As long as we are being picky, bullet length and caliber don't strictly dictate twist requirements, as velocity plays a part as well. Both low and high.
Excellent point. As muzzle velocity increases in a given twist, so does the gyroscopic inertia.
Soupy - b.c. in and of itself does not dictate twist rate. Bullet length in caliber does. A longer bullet in a given caliber requires a faster twist rate to properly stabilize. You may have seen the link to b.c. because typically heavier bullets in the same caliber have a higher b.c. than lighter bullets. And heavier bullets are longer than lighter bullets in the same caliber. Thus it seems related to b.c.
A body moving through a fluid, air in this case, is stabilized when the center of pressure is behind the center of gravity. This is why the fletchings on a arrow are located at the rear of the arrow and not the front. The fletchings move the center of pressure to the rear of the arrow.
With conical bullets, the center of gravity is ALWAYS to the rear of the center of pressure. So stabilization is achieved by spinning the bullet. The more rearward the center of gravity is moved, the faster we must spin the bullet. This is why longer bullets in a given caliber must have a higher twist rate in order to stabilize.
You can find the center of gravity of an object by simply trying to balance that object on a dowel or pin. It is the point at which the affects of gravity on the object are in balance. The object stays perfectly perpendicular to the direction of the force of gravity.
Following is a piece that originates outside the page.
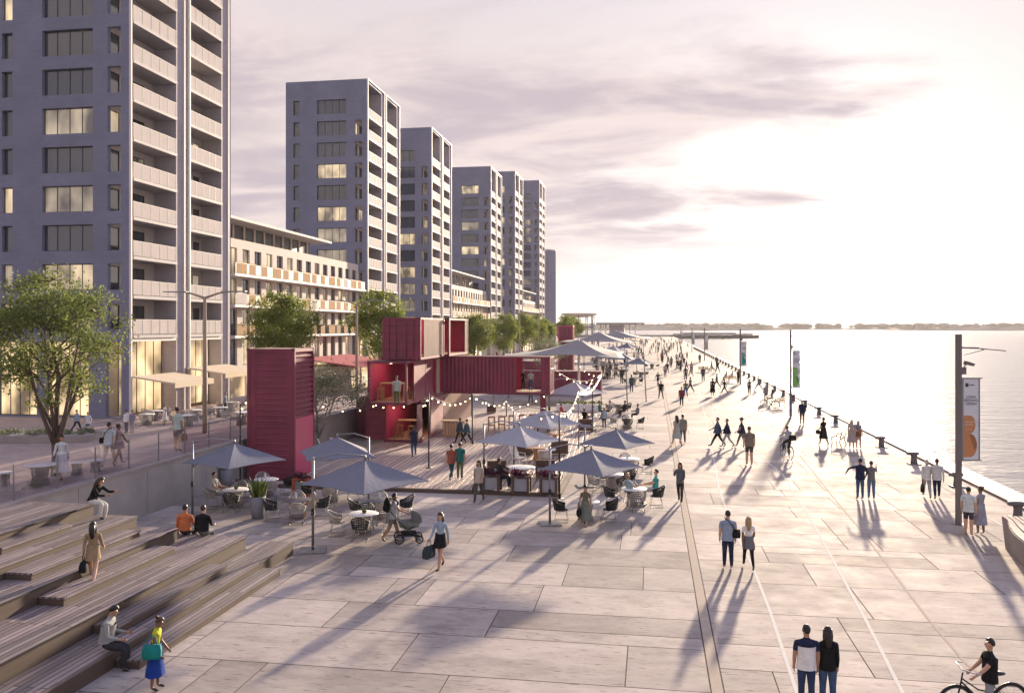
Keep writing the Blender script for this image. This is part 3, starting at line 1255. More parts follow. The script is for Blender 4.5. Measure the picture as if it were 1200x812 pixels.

Center of pressure is the same concept. Only the affects of pressure on the object moving through a fluid are in balance. It is related to sectional surface area of the object. Consider a cardboard cutout of the lateral section of a bullet. You could find the center of pressure by attaching a string to either side of the cutout and applying low velocity air to the cutout. If the cutout stayed perfectly perpendicular to the direction of air movement, then the string is located at the center of pressure.
So, I think that the center of pressure would not likely be the tip of the bullet.
You have two points at different locations on the bullet. Center of gravity and center of pressure. The bullet wants to rotate about the center of gravity and it wants the center of pressure to the rear. This creates longitudinal torque. The greater the distance between these two points (the longer the bullet), the greater the torque.
The spinning of the bullet creates rotational torque. As long as rotational torque is greater than longitudinal torque, the bullet is stabilized.
Hmmmm....Interesting curve. I don't quite get the physics behind it though. I am assuming something to do with the sound barrier. Care to comment? Also, what program is that from?
Wow my head hurts. I have a question and I'm going to try and word it sound I don't sound like a complete idiot.
I have a 22-250 26 inch barrel with a 1-12 twist. The gun seems to prefer 45 grain projectiles. Where I hunt and shoot it's very windy open flat fields. How much can a load be tweaked to shoot a heavier grain bullet or a you limited by twist rate. Can a 1-12 barrel stabilize a heavy 62 grain bullet by adjusting velocities or am I better of with a new barrel.